As is the case with many food items, buying fruits, vegetables and nuts has become much more expensive, with the consumer price index showing average costs rising about 10 per cent over the last year.

Joan Brennan says there’s plenty of good food going to waste right here in the city, telling CTV News London, "Food waste is a crime. It is the crime, number one.”

She, along with friend Katelyn Landry, have joined forces with agencies dedicated to addressing food insecurity to create a new website called Forest City Treeats. It includes an interactive map directing people to where they can find trees containing fruits, vegetables and nuts throughout the urban landscape. Some are even on private property and offered up with the owner’s consent.

Brennan, a chef and catering business operator for more than 40 years, hopes it's just the beginning.

"We can get in a team of harvesters to pick that tree. So, one-third goes to the homeowner, one-third goes to the foragers and one-third goes to the food bank,” she says.

Katelyn Landry displays rose hip fruit and rose petals collected through foraging on August 29, 2022. (Gerry Dewan/CTV News London)So often, especially with fruit trees and nut trees, most of what's edible ends up rotting on the ground.

Katelyn Landry says urban foraging and harvesting can help address that concern for the property owner.

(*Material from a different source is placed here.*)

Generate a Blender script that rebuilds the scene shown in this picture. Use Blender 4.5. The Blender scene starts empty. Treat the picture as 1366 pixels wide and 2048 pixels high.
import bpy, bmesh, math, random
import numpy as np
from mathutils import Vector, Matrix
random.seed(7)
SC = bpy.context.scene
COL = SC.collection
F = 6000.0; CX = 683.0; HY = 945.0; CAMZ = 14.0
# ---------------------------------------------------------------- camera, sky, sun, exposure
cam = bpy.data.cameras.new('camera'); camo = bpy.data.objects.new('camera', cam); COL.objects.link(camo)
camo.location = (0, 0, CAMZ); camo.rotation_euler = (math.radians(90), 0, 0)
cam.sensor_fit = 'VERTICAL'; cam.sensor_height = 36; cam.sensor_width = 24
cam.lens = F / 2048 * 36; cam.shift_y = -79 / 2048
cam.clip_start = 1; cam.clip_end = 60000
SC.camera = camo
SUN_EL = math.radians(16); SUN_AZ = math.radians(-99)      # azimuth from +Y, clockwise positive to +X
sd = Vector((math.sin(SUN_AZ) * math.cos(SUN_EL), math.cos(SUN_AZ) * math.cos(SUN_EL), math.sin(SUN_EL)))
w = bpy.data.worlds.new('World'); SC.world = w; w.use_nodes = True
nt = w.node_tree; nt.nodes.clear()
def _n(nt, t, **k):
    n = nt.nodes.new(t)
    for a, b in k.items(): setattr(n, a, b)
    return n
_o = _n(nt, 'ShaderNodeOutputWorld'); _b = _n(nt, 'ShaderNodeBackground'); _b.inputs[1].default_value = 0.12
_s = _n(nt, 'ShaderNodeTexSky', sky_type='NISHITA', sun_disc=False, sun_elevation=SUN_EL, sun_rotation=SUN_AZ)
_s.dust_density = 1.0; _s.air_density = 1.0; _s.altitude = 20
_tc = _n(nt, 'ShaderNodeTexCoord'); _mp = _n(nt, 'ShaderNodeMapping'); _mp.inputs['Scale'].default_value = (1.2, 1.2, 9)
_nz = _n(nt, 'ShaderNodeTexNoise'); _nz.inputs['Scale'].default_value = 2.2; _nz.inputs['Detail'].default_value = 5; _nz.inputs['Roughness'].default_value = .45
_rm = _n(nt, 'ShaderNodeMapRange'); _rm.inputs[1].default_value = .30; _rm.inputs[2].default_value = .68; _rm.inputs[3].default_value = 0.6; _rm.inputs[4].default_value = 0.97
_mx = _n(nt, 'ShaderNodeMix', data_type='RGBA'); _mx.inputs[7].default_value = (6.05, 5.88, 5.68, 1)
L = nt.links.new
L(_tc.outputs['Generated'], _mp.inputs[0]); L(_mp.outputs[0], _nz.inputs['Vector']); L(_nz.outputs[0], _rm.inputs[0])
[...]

"They often become a nuisance and people hate those trees as a result; but different nuts that we see as a frustration on our property can be utilized,” Landry says.

The website even includes a registry where people can offer up trees on their property for harvest.

Landry runs Forij Thrills, making urban foraging an adventure, saying, "When you bring many hands together it's light work. It's fun, it's enjoyable and then we can discuss what we can make with all those fruits and all those nuts afterwards."

Brennan says similar urban fruit and nut collection initiatives have been a hit in Toronto and Vancouver.